Il Sole 24 Ore, 14 dicembre 2015
Che cos’è il bail-in?
Che cos’è il «bail-in»?
Il bail-in (letteralmente: salvataggio interno) è uno strumento che consente alle «autorità di risoluzione» di disporre la riduzione del valore delle azioni e di alcuni crediti o la loro conversione in azioni per assorbire le perdite e ricapitalizzare la banca in misura sufficiente a ripristinare un’adeguata capitalizzazione e a mantenere la fiducia del mercato. Azionisti e creditori non potranno in nessun caso subire perdite maggiori di quelle che sopporterebbero in caso di liquidazione della banca secondo le procedure ordinarie.
Che cosa significa «risoluzione»?
Sottoporre una banca a «risoluzione» significa avviare un processo di ristrutturazione gestito da autorità indipendenti – le autorità di risoluzione – che, attraverso l’utilizzo di tecniche e poteri disposti dalla direttiva Brrd (Bank Recovery and Resolution Directive) mira a evitare interruzioni nella prestazione dei servizi essenziali offerti dalla banca (ad esempio, i depositi e i servizi di pagamento), a ripristinare condizioni di sostenibilità economica della parte sana della banca e a liquidare le parti restanti. L’alternativa alla risoluzione è la liquidazione.
Quando una banca può essere sottoposta a risoluzione?
Le autorità di risoluzione possono sottoporre una banca a risoluzione se:
– la banca è in dissesto o a rischio di dissesto (ad esempio, quando, a causa di perdite, l’intermediario ha azzerato o ridotto in modo significativo il proprio capitale);
– non si ritiene che misure alternative di natura privata (quali aumenti di capitale) o di vigilanza consentano di evitare in tempi ragionevoli il dissesto dell’intermediario;
– sottoporre la banca alla liquidazione ordinaria non permetterebbe di salvaguardare la stabilità sistemica, di proteggere depositanti e clienti e di assicurare la continuità dei servizi finanziari essenziali.
Come funziona il bail-in?
In una fase di dissesto, a seguito di perdite, il valore delle attività di una banca si riduce e il capitale è azzerato. Nella fase di risoluzione, l’autorità dispone il bail-in che permette di ricostituire il capitale attraverso la conversione di parte delle passività ammissibili in azioni. Il bail-in quindi consente alla banca di continuare a operare e a offrire i servizi finanziari ritenuti essenziali per la collettività; dato che le risorse finanziarie per la stabilizzazione provengono da azionisti e creditori, non comporta costi per lo Stato e i contribuenti.
Che cosa rischiano i risparmiatori in caso di bail-in? E i depositanti?

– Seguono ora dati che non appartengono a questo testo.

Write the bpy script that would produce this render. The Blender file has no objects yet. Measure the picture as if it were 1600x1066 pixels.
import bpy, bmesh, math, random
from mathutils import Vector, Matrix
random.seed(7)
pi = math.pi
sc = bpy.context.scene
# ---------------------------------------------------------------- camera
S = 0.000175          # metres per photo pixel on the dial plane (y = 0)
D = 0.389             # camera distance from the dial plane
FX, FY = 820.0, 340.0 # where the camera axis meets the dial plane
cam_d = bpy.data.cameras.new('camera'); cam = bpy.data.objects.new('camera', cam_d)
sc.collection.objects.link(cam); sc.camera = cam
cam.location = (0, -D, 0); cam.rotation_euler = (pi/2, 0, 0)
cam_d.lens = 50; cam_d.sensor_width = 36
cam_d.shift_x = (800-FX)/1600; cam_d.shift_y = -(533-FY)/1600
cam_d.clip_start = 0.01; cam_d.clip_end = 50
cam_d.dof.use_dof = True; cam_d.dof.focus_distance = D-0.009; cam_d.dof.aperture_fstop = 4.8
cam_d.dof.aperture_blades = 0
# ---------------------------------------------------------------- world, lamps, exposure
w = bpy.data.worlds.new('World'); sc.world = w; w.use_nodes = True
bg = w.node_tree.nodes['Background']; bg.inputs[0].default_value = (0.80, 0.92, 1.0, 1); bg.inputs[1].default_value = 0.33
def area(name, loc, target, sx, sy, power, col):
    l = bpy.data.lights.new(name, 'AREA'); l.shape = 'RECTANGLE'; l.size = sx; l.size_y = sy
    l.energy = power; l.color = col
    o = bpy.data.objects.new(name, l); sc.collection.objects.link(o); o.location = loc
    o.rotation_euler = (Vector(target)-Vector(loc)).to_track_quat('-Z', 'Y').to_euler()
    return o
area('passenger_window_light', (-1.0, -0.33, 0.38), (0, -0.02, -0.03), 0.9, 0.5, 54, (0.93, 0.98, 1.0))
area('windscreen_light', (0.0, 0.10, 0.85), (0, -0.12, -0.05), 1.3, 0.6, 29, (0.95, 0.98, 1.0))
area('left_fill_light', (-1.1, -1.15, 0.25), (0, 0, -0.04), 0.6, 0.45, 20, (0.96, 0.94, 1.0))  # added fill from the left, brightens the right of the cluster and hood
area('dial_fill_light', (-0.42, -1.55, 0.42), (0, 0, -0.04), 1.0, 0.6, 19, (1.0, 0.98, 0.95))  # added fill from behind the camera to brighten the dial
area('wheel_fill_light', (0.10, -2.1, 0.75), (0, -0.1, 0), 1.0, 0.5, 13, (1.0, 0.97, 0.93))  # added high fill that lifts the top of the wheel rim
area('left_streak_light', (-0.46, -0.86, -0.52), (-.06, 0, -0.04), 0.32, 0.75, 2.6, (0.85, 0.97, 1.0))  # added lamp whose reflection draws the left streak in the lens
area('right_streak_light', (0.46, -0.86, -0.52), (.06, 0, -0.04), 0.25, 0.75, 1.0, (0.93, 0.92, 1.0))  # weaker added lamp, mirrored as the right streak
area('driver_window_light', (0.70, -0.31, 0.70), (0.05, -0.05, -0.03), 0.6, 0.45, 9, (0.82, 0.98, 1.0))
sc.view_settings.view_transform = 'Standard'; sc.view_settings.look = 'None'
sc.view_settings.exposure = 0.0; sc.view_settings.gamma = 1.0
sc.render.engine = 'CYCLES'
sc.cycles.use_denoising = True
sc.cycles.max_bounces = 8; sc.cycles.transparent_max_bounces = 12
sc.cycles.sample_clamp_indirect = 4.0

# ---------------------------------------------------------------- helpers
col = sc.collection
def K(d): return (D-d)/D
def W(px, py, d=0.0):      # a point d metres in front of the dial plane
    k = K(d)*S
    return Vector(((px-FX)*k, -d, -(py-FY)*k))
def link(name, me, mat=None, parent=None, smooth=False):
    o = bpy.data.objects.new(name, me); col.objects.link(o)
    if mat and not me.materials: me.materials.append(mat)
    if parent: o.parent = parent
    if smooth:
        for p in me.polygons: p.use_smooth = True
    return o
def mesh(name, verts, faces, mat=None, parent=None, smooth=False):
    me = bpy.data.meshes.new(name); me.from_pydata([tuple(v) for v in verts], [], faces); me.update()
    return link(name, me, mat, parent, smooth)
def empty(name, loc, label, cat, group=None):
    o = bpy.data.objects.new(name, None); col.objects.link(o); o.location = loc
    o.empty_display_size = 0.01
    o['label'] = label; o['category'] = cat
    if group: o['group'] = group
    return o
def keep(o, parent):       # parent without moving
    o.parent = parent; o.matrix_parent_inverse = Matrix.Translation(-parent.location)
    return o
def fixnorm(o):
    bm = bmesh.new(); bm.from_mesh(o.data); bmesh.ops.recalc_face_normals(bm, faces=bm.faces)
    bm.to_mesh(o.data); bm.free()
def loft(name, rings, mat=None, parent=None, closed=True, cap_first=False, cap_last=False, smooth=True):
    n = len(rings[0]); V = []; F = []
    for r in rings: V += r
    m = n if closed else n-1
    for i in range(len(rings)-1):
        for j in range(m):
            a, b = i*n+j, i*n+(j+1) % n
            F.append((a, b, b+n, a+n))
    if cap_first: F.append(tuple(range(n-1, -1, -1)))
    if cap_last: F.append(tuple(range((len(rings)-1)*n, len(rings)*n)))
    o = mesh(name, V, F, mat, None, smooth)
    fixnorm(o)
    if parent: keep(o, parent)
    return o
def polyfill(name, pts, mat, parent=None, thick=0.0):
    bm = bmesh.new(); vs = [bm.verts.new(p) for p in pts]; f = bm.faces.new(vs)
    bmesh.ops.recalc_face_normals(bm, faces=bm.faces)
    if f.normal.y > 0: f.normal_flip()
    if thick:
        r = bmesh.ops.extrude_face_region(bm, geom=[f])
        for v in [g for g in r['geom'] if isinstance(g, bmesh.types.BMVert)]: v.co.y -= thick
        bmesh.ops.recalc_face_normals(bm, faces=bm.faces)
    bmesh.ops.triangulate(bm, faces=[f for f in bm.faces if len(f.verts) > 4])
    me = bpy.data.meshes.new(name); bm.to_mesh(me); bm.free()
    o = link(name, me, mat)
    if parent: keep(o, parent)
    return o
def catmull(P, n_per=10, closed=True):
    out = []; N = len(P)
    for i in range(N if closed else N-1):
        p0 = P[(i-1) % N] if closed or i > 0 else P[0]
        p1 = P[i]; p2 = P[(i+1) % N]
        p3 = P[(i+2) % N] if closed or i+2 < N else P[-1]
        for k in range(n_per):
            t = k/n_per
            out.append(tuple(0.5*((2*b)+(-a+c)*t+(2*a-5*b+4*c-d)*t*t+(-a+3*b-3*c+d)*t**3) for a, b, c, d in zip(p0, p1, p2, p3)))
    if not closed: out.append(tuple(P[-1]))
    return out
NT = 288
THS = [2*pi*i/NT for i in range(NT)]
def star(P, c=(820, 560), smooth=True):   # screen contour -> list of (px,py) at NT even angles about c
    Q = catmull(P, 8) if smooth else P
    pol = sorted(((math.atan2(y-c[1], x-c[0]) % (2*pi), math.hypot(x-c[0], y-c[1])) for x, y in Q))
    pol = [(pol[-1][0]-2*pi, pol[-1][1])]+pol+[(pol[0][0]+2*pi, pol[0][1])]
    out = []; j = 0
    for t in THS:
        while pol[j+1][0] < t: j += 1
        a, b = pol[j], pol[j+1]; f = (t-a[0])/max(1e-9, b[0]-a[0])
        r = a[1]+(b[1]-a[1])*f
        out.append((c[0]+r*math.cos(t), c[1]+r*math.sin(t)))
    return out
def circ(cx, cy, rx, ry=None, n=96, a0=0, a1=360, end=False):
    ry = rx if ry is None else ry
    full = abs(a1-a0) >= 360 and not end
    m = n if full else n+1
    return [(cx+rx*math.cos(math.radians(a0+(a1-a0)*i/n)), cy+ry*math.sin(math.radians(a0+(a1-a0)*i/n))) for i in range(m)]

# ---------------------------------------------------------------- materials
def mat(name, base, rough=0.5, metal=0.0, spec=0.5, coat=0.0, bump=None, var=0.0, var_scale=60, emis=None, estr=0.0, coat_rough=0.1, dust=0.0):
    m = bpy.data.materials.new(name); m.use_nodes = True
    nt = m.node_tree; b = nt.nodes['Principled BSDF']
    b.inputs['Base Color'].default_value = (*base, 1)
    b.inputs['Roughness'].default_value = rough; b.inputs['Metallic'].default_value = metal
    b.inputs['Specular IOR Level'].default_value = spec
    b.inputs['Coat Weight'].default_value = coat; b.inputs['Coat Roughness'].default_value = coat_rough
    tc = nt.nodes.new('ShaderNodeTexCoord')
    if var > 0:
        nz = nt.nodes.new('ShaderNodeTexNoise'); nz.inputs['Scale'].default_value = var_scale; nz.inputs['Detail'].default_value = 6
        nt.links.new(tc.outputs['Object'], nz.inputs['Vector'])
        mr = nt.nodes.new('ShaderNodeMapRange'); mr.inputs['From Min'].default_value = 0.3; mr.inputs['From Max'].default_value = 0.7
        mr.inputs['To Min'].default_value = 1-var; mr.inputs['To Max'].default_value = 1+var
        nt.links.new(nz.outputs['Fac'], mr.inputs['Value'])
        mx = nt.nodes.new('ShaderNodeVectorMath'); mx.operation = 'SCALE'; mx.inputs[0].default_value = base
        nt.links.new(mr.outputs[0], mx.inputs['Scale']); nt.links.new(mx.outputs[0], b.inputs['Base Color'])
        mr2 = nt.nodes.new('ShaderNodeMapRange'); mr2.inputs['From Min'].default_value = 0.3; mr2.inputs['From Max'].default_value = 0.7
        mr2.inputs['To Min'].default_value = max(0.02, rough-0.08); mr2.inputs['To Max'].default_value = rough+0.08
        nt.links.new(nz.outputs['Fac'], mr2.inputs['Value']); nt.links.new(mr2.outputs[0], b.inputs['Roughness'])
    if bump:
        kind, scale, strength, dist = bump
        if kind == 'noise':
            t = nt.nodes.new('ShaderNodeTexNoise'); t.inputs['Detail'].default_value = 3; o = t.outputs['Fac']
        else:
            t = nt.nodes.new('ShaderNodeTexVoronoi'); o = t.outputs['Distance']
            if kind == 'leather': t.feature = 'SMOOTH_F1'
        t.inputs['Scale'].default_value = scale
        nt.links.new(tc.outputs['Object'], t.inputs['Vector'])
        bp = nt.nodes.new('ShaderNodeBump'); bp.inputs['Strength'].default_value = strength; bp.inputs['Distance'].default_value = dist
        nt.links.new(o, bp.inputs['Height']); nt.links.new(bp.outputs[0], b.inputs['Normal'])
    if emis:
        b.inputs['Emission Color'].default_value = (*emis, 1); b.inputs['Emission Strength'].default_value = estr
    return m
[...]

Il bail-in si applica seguendo una gerarchia la cui logica prevede che chi investe in strumenti finanziari più rischiosi sostenga prima degli altri le eventuali perdite o la conversione in azioni. L’ordine di priorità per il bail in è dunque il seguente:
1) gli azionisti;
2) i detentori di altri titoli di capitale;
3) gli altri creditori subordinati;
4) i creditori chirografari;
5) le persone fisiche e le Pmi titolari di depositi per l’importo eccedente i 100.000 euro;
6) il fondo di garanzia dei depositi, che contribuisce al bail-in al posto dei depositanti protetti.
I depositi fino a 100mila euro sono esclusi dal bail-in.
Perché alcune misure sono state già applicate alle quattro banche in sofferenza?
In Italia la completa applicazione del bail-in è prevista solo a partire dal 2016. Tuttavia, la svalutazione o la conversione delle azioni e dei crediti subordinati, se è necessaria per evitare un dissesto, è già applicabile da quest’anno. Del resto, già gli orientamenti sull’applicazione della disciplina sugli aiuti di Stato adottati dalla Commissione nel 2013 prevedevano la necessità di coinvolgere gli azionisti e i creditori subordinati prima di un eventuale supporto pubblico, attraverso la svalutazione o la conversione dei crediti in azioni.